» Task directions: Reproduce the material below line by line, beginning with its first line and ending with the line that contains "lin(int(h[4:6], 16)), 1.0)"; leave out pictures.

» Raw data:
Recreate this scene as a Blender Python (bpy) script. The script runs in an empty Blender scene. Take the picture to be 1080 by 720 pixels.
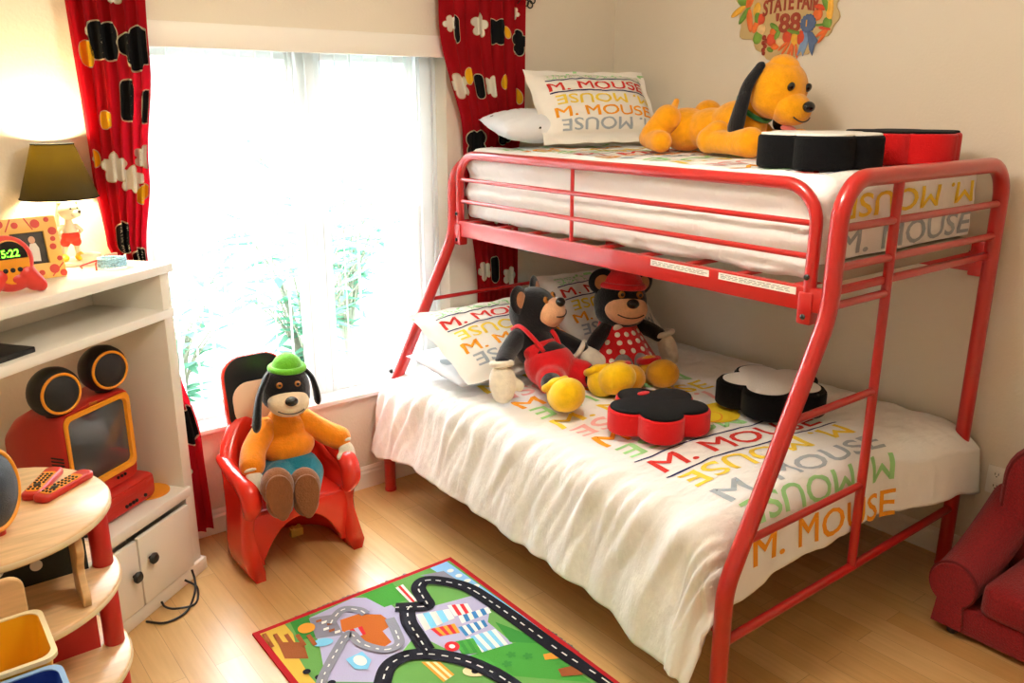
import bpy, bmesh, math, random
from mathutils import Vector, Matrix, noise, Euler
from mathutils.bvhtree import BVHTree
random.seed(7)
SC = bpy.context.scene
COL = SC.collection
PI = math.pi
V = Vector

# ------------------------------------------------------------------ materials
def lin(c):
    c /= 255.0
    return c / 12.92 if c <= 0.04045 else ((c + 0.055) / 1.055) ** 2.4
def rgb(h):
    return (lin(int(h[0:2], 16)), lin(int(h[2:4], 16)), lin(int(h[4:6], 16)), 1.0)

def mat(name, hexcol, rough=0.5, metal=0.0, bump=0.0, bscale=60.0, var=0.0, vscale=6.0, sheen=0.0,
        coat=0.0, spec=0.5, trans=None, stretch=None, bdist=0.01):
    m = bpy.data.materials.new(name)
    m.use_nodes = True
    nt = m.node_tree
    b = nt.nodes['Principled BSDF']
    c = rgb(hexcol)
    b.inputs['Base Color'].default_value = c
    b.inputs['Roughness'].default_value = rough
    b.inputs['Metallic'].default_value = metal
    b.inputs['Specular IOR Level'].default_value = spec
    b.inputs['Coat Weight'].default_value = coat
    b.inputs['Coat Roughness'].default_value = 0.15
    if sheen:
        b.inputs['Sheen Weight'].default_value = sheen
        b.inputs['Sheen Roughness'].default_value = 0.5
    tc = nt.nodes.new('ShaderNodeTexCoord')
    vec = tc.outputs['Object']
    if stretch:
        mp = nt.nodes.new('ShaderNodeMapping')
        mp.inputs['Scale'].default_value = stretch
        nt.links.new(vec, mp.inputs['Vector'])
        vec = mp.outputs['Vector']
    if var > 0:
        n = nt.nodes.new('ShaderNodeTexNoise')
        n.inputs['Scale'].default_value = vscale
        n.inputs['Detail'].default_value = 5
        nt.links.new(vec, n.inputs['Vector'])
        r = nt.nodes.new('ShaderNodeValToRGB')
        lo = [x * (1 - var) for x in c[:3]] + [1]
        hi = [min(1, x * (1 + var)) for x in c[:3]] + [1]
        r.color_ramp.elements[0].position = 0.3
        r.color_ramp.elements[1].position = 0.7
        r.color_ramp.elements[0].color = lo
        r.color_ramp.elements[1].color = hi
        nt.links.new(n.outputs['Fac'], r.inputs['Fac'])
        nt.links.new(r.outputs['Color'], b.inputs['Base Color'])
    if bump > 0:
        n2 = nt.nodes.new('ShaderNodeTexNoise')
        n2.inputs['Scale'].default_value = bscale
        n2.inputs['Detail'].default_value = 4
        nt.links.new(vec, n2.inputs['Vector'])
        bp = nt.nodes.new('ShaderNodeBump')
        bp.inputs['Strength'].default_value = bump
        bp.inputs['Distance'].default_value = bdist
        nt.links.new(n2.outputs['Fac'], bp.inputs['Height'])
        nt.links.new(bp.outputs['Normal'], b.inputs['Normal'])
    if trans is not None:
        out = nt.nodes['Material Output']
        tr = nt.nodes.new('ShaderNodeBsdfTranslucent')
        tr.inputs['Color'].default_value = rgb(trans[0])
        mx = nt.nodes.new('ShaderNodeMixShader')
        mx.inputs['Fac'].default_value = trans[1]
        nt.links.new(b.outputs['BSDF'], mx.inputs[1])
        nt.links.new(tr.outputs['BSDF'], mx.inputs[2])
        nt.links.new(mx.outputs['Shader'], out.inputs['Surface'])
    return m

def emit(name, hexcol, strength):
    m = bpy.data.materials.new(name)
    m.use_nodes = True
    nt = m.node_tree
    b = nt.nodes['Principled BSDF']
    b.inputs['Base Color'].default_value = rgb(hexcol)
    b.inputs['Emission Color'].default_value = rgb(hexcol)
    b.inputs['Emission Strength'].default_value = strength
    return m

M = {}
def plush(name, h, var=0.08):
    M[name] = mat(name, h, rough=0.95, bump=0.55, bscale=160, var=var, vscale=40, sheen=0.35, spec=0.15, bdist=0.006)

# ------------------------------------------------------------------ mesh builder
class MB:
    def __init__(s):
        s.bm = bmesh.new()
    def _mark(s):
        return len(s.bm.faces)
    def _set(s, n0, mi):
        s.bm.faces.ensure_lookup_table()
        for f in s.bm.faces[n0:]:
            f.material_index = mi
    def box(s, c, size, R=None, bevel=0.0, mi=0, seg=2):
        n0 = s._mark()
        g = bmesh.ops.create_cube(s.bm, size=1.0)
        vs = g['verts']
        for v in vs:
            v.co = V((v.co.x * size[0], v.co.y * size[1], v.co.z * size[2]))
        if bevel > 0:
            es = list({e for v in vs for e in v.link_edges})
            r = bmesh.ops.bevel(s.bm, geom=es, offset=bevel, segments=seg, affect='EDGES', profile=0.5)
            vs = list({v for f in r['faces'] for v in f.verts} | {v for v in vs if v.is_valid})
        for v in vs:
            p = v.co
            if R is not None:
                p = R @ p
            v.co = p + V(c)
        s._set(n0, mi)
        return s
    def tube(s, pts, r, n=12, closed=False, caps=True, mi=0):
        n0 = s._mark()
        pts = [V(p) for p in pts]
        k = len(pts)
        rs = r if isinstance(r, (list, tuple)) else [r] * k
        rings = []
        up = None
        for i in range(k):
            if closed:
                t = (pts[(i + 1) % k] - pts[i - 1])
            elif i == 0:
                t = pts[1] - pts[0]
            elif i == k - 1:
                t = pts[-1] - pts[-2]
            else:
                t = (pts[i + 1] - pts[i]).normalized() + (pts[i] - pts[i - 1]).normalized()
            t.normalize()
            if up is None:
                a = V((0, 0, 1)) if abs(t.z) < 0.9 else V((1, 0, 0))
                up = t.cross(a).normalized()
            else:
                up = (up - t * up.dot(t)).normalized()
            w = t.cross(up)
            rings.append([s.bm.verts.new(pts[i] + (up * math.cos(2 * PI * j / n) + w * math.sin(2 * PI * j / n)) * rs[i]) for j in range(n)])
        m = k if closed else k - 1
        for i in range(m):
            a, b = rings[i], rings[(i + 1) % k]
            for j in range(n):
                s.bm.faces.new((a[j], a[(j + 1) % n], b[(j + 1) % n], b[j]))
        if caps and not closed:
            s.bm.faces.new(list(reversed(rings[0])))
            s.bm.faces.new(rings[-1])
        s._set(n0, mi)
        return s
    def rings(s, rings, closed=True, cap0=True, cap1=True, mi=0):
        """skin a list of rings (each a list of points)"""
        n0 = s._mark()
        R = [[s.bm.verts.new(V(p)) for p in r] for r in rings]
        n = len(R[0])
        for a, b in zip(R, R[1:]):
            for j in range(n if closed else n - 1):
                s.bm.faces.new((a[j], a[(j + 1) % n], b[(j + 1) % n], b[j]))
        def fan(r, flip):
            c = s.bm.verts.new(sum((v.co for v in r), V()) / n)
            for j in range(n):
                f = (r[j], r[(j + 1) % n], c)
                s.bm.faces.new(f if not flip else tuple(reversed(f)))
        if cap0: fan(R[0], True)
        if cap1: fan(R[-1], False)
        s._set(n0, mi)
        return s
    def lathe(s, prof, n=28, T=None, mi=0, cap0=True, cap1=True):
        T = T or Matrix.Identity(4)
        rr = []
        for r, z in prof:
            rr.append([T @ V((r * math.cos(2 * PI * j / n), r * math.sin(2 * PI * j / n), z)) for j in range(n)])
        return s.rings(rr, True, cap0, cap1, mi)
    def ell(s, c, rad, R=None, u=20, v=14, mi=0):
        n0 = s._mark()
        if not isinstance(rad, (tuple, list)): rad = (rad,) * 3
        g = bmesh.ops.create_uvsphere(s.bm, u_segments=u, v_segments=v, radius=1.0)
        for w in g['verts']:
            p = V((w.co.x * rad[0], w.co.y * rad[1], w.co.z * rad[2]))
            if R is not None: p = R @ p
            w.co = p + V(c)
        s._set(n0, mi)
        return s
    def bone(s, pts, rs, n=16, mi=0):
        """rounded tapered limb"""
        s.tube(pts, rs, n=n, mi=mi)
        for p, r in zip(pts, rs):
            s.ell(p, r, u=16, v=10, mi=mi)
        return s
    def prism(s, out, h, T=None, bevel=0.0, mi=0, steps=3, mi_top=None):
        """2-D outline extruded 0..h in local z, with rounded rims"""
        T = T or Matrix.Identity(4)
        n = len(out)
        cx = sum(p[0] for p in out) / n; cy = sum(p[1] for p in out) / n
        def inset(d):
            r = []
            for i in range(n):
                a = V(out[i - 1]); b = V(out[i]); c = V(out[(i + 1) % n])
                t = (c - a)
                if t.length < 1e-9: t = V((1, 0))
                t.normalize()
                nn = V((-t.y, t.x))
                r.append(b + nn * d)
            return r
        area = sum(out[i - 1][0] * out[i][1] - out[i][0] * out[i - 1][1] for i in range(n))
        sg = 1 if area > 0 else -1
        lv = []
        if bevel > 0:
            for k in range(steps + 1):
                a = PI / 2 * k / steps
                lv.append((bevel * (1 - math.sin(a)), bevel * (1 - math.cos(a))))
            for k in range(steps + 1):
                a = PI / 2 * (1 - k / steps)
                lv.append((bevel * (1 - math.sin(a)), h - bevel * (1 - math.cos(a))))
        else:
            lv = [(0, 0), (0, h)]
        rings = []
        for d, z in lv:
            rings.append([T @ V((q[0], q[1], z)) for q in inset(d * sg)])
        n0 = s._mark()
        R = [[s.bm.verts.new(p) for p in r] for r in rings]
        for a, b in zip(R, R[1:]):
            for j in range(n):
                s.bm.faces.new((a[j], a[(j + 1) % n], b[(j + 1) % n], b[j]))
        s.bm.faces.new(list(reversed(R[0])))
        s._set(n0, mi)
        n1 = s._mark()
        s.bm.faces.new(R[-1])
        s._set(n1, mi if mi_top is None else mi_top)
        return s
    def grid(s, fn, nu, nv, mi=0, closed_u=False):
        n0 = s._mark()
        g = [[s.bm.verts.new(V(fn(i / (nu if closed_u else nu - 1), j / (nv - 1)))) for i in range(nu)] for j in range(nv)]
        for j in range(nv - 1):
            for i in range(nu if closed_u else nu - 1):
                k = (i + 1) % nu
                s.bm.faces.new((g[j][i], g[j][k], g[j + 1][k], g[j + 1][i]))
        s._set(n0, mi)
        return s
    def poly(s, pts, mi=0):
        n0 = s._mark()
        s.bm.faces.new([s.bm.verts.new(V(p)) for p in pts])
        s._set(n0, mi)
        return s
    def xf(s, T):
        s.bm.transform(T); return s
    def add(s, verts, faces, mi=0):
        n0 = s._mark()
        vs = [s.bm.verts.new(V(p)) for p in verts]
        for f in faces:
            try: s.bm.faces.new([vs[i] for i in f])
            except ValueError: pass
        s._set(n0, mi)
        return s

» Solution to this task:
Recreate this scene as a Blender Python (bpy) script. The script runs in an empty Blender scene. Take the picture to be 1080 by 720 pixels.
import bpy, bmesh, math, random
from mathutils import Vector, Matrix, noise, Euler
from mathutils.bvhtree import BVHTree
random.seed(7)
SC = bpy.context.scene
COL = SC.collection
PI = math.pi
V = Vector

# ------------------------------------------------------------------ materials
def lin(c):
    c /= 255.0
    return c / 12.92 if c <= 0.04045 else ((c + 0.055) / 1.055) ** 2.4
def rgb(h):
    return (lin(int(h[0:2], 16)), lin(int(h[2:4], 16)), lin(int(h[4:6], 16)), 1.0)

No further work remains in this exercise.